▸ Do this
Quote word for word the lines below, beginning with the first and ending with the one that has "return np.where(ins, dmin, -dmin)". Drop the pictures.
[Input material start]
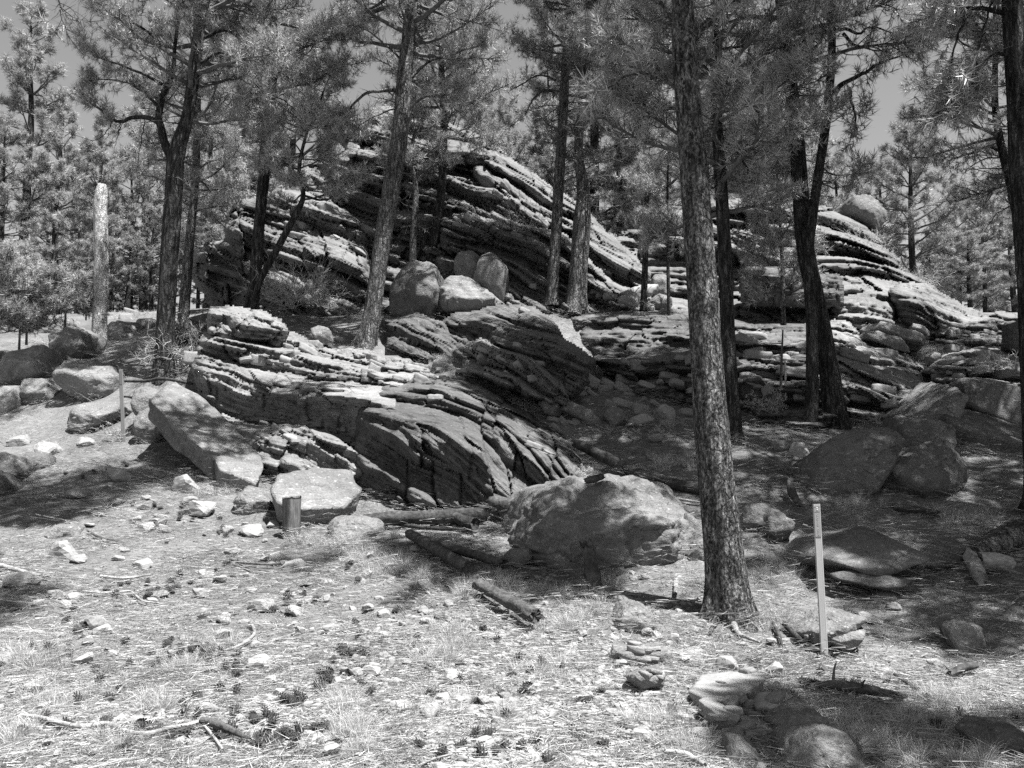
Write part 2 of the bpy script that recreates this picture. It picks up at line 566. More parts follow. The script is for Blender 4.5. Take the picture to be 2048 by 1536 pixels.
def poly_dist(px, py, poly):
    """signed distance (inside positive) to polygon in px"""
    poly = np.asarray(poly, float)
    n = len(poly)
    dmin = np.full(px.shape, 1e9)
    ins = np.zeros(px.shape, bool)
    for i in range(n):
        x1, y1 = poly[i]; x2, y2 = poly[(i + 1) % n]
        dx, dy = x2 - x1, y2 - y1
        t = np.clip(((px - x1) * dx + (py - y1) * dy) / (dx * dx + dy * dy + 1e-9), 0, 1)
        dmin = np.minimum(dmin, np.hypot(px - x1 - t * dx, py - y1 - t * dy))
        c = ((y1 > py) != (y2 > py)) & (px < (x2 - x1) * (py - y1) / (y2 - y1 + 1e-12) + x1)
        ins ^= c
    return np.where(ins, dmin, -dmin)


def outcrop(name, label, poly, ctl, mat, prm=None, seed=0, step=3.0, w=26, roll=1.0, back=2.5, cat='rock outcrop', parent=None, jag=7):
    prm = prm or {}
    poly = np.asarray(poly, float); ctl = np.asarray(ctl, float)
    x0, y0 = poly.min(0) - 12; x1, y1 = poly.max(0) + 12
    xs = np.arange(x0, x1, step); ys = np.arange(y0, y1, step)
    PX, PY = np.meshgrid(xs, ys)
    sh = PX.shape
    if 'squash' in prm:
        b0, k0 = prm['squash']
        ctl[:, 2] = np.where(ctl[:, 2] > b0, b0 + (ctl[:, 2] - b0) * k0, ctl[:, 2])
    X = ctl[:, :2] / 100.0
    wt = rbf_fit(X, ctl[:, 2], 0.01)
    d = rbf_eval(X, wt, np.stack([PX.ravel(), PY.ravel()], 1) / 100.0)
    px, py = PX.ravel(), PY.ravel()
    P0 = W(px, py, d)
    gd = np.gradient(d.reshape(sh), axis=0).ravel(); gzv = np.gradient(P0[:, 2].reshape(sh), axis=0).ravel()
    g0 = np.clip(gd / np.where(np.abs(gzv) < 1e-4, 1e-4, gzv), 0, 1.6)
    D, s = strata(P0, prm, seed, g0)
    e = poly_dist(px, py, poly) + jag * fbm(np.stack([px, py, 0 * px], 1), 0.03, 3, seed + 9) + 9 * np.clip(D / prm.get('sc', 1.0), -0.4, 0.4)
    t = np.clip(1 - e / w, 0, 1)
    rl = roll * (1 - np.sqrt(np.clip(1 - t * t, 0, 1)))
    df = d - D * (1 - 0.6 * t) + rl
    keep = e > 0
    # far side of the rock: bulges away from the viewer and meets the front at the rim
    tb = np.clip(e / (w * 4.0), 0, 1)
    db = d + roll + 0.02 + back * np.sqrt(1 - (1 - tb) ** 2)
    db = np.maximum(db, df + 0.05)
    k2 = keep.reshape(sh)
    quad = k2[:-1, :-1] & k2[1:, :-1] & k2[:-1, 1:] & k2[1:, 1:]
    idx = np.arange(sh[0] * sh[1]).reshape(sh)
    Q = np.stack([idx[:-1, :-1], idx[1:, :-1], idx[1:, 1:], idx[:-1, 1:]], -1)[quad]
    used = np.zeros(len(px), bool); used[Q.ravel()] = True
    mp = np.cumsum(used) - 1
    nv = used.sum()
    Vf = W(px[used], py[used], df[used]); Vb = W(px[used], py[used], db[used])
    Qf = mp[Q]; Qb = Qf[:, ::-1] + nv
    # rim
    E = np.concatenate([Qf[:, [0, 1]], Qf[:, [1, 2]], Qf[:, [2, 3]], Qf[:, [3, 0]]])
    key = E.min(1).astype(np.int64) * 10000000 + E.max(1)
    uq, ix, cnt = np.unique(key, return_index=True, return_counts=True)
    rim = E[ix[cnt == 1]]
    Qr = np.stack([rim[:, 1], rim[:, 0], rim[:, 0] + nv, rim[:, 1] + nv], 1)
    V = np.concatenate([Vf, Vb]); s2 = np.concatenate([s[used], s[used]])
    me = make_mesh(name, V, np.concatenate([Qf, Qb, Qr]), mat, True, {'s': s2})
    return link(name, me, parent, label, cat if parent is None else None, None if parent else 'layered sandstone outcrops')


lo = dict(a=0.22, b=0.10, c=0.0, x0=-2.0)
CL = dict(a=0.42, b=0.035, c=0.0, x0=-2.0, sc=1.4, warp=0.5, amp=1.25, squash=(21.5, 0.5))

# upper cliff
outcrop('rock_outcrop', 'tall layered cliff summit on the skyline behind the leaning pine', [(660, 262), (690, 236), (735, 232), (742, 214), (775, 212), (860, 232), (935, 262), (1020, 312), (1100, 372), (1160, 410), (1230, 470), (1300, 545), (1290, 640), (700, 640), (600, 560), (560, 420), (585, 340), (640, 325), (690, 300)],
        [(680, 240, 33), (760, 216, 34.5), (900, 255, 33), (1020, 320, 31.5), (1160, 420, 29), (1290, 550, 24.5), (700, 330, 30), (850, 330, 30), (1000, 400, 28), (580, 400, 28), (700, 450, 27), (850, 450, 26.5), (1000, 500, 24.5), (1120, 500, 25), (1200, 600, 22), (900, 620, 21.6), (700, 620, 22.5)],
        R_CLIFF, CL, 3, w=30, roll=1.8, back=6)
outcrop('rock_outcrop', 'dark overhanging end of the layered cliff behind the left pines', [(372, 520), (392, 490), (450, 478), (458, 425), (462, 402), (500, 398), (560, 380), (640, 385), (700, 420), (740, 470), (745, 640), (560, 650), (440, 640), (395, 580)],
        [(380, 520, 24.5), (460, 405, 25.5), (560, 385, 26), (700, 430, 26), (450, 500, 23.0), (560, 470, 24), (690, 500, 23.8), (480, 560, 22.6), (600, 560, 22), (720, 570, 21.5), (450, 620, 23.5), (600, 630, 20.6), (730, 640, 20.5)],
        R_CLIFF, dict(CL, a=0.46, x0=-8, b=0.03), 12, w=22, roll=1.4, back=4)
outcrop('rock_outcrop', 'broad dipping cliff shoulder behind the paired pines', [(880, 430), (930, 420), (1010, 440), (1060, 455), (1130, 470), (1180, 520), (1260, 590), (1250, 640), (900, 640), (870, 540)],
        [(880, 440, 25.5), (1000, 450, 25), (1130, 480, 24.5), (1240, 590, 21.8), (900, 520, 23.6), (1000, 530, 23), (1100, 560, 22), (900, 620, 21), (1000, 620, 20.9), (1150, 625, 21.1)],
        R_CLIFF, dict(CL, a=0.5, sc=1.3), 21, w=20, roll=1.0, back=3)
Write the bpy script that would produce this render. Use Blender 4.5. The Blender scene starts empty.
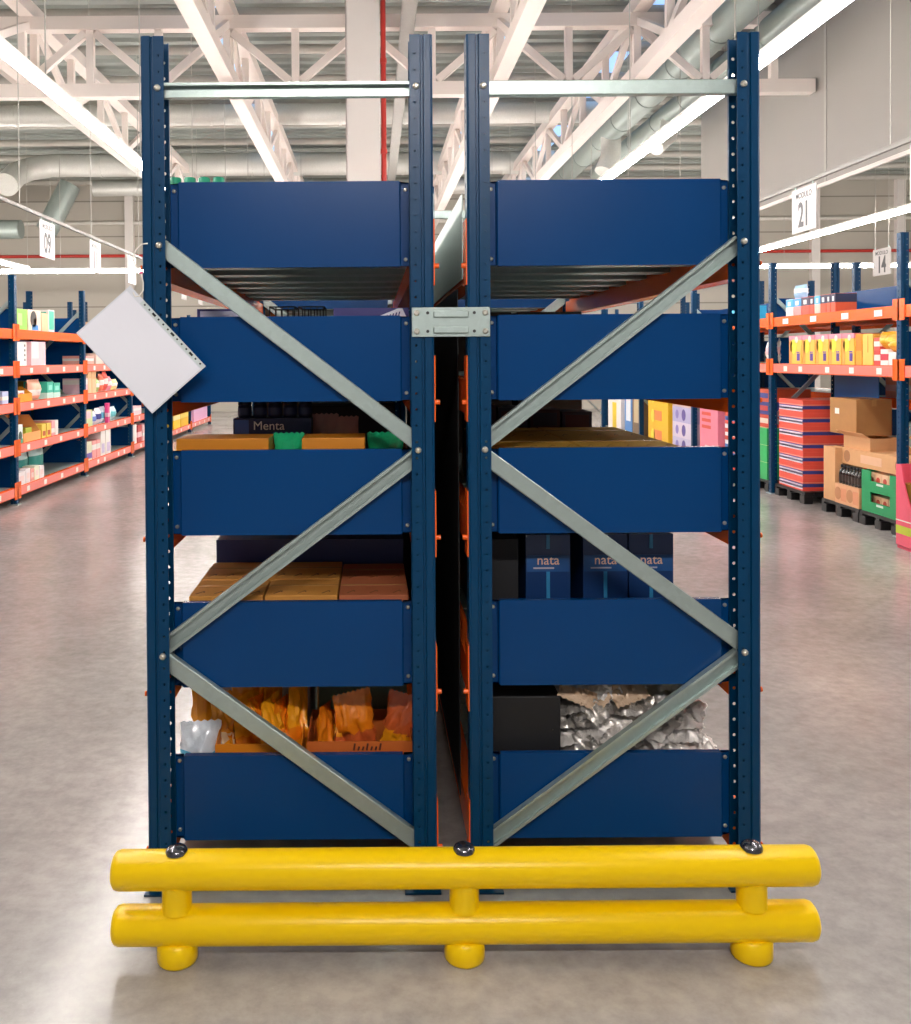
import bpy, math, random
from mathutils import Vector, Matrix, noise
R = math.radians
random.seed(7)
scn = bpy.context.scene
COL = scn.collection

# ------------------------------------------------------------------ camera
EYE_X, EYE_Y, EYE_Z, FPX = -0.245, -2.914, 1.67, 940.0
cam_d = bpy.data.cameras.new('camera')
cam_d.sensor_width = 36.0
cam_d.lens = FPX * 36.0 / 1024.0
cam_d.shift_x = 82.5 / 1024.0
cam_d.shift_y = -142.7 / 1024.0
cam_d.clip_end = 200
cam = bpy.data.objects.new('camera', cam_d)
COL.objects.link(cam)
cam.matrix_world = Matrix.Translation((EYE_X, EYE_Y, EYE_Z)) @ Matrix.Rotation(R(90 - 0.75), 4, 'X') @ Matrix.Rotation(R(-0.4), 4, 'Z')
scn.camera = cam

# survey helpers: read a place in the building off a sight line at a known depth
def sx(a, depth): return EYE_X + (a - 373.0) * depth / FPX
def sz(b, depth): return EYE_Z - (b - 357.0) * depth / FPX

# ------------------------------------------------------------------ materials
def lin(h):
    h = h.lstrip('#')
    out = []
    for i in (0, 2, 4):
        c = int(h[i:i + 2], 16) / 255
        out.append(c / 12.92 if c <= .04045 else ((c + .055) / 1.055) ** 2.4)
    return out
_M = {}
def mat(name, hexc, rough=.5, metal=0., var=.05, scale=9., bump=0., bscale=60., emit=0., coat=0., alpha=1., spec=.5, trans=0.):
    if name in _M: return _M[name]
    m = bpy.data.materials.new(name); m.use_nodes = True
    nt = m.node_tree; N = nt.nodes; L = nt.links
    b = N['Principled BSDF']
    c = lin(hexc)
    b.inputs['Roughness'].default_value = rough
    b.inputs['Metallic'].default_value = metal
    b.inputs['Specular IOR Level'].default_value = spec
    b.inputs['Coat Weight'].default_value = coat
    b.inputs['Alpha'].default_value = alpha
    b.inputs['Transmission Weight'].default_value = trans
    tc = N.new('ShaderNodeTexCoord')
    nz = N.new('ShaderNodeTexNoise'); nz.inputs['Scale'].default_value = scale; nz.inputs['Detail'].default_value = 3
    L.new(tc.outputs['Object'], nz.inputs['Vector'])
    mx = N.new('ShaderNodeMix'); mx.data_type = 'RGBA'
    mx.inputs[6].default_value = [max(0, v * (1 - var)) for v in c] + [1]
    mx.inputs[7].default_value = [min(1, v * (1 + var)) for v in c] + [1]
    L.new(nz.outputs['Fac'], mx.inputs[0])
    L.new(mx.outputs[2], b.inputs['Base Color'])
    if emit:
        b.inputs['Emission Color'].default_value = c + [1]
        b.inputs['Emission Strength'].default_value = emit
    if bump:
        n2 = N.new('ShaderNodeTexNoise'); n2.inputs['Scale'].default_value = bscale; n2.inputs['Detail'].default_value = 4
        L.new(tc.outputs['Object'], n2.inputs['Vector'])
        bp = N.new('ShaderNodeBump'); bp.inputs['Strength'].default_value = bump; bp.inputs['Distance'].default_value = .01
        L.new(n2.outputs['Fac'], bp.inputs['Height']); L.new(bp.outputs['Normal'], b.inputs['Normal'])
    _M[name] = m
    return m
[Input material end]
▸ Answer to the problem
Write part 2 of the bpy script that recreates this picture. It picks up at line 566. More parts follow. The script is for Blender 4.5. Take the picture to be 2048 by 1536 pixels.
def poly_dist(px, py, poly):
    """signed distance (inside positive) to polygon in px"""
    poly = np.asarray(poly, float)
    n = len(poly)
    dmin = np.full(px.shape, 1e9)
    ins = np.zeros(px.shape, bool)
    for i in range(n):
        x1, y1 = poly[i]; x2, y2 = poly[(i + 1) % n]
        dx, dy = x2 - x1, y2 - y1
        t = np.clip(((px - x1) * dx + (py - y1) * dy) / (dx * dx + dy * dy + 1e-9), 0, 1)
        dmin = np.minimum(dmin, np.hypot(px - x1 - t * dx, py - y1 - t * dy))
        c = ((y1 > py) != (y2 > py)) & (px < (x2 - x1) * (py - y1) / (y2 - y1 + 1e-12) + x1)
        ins ^= c
    return np.where(ins, dmin, -dmin)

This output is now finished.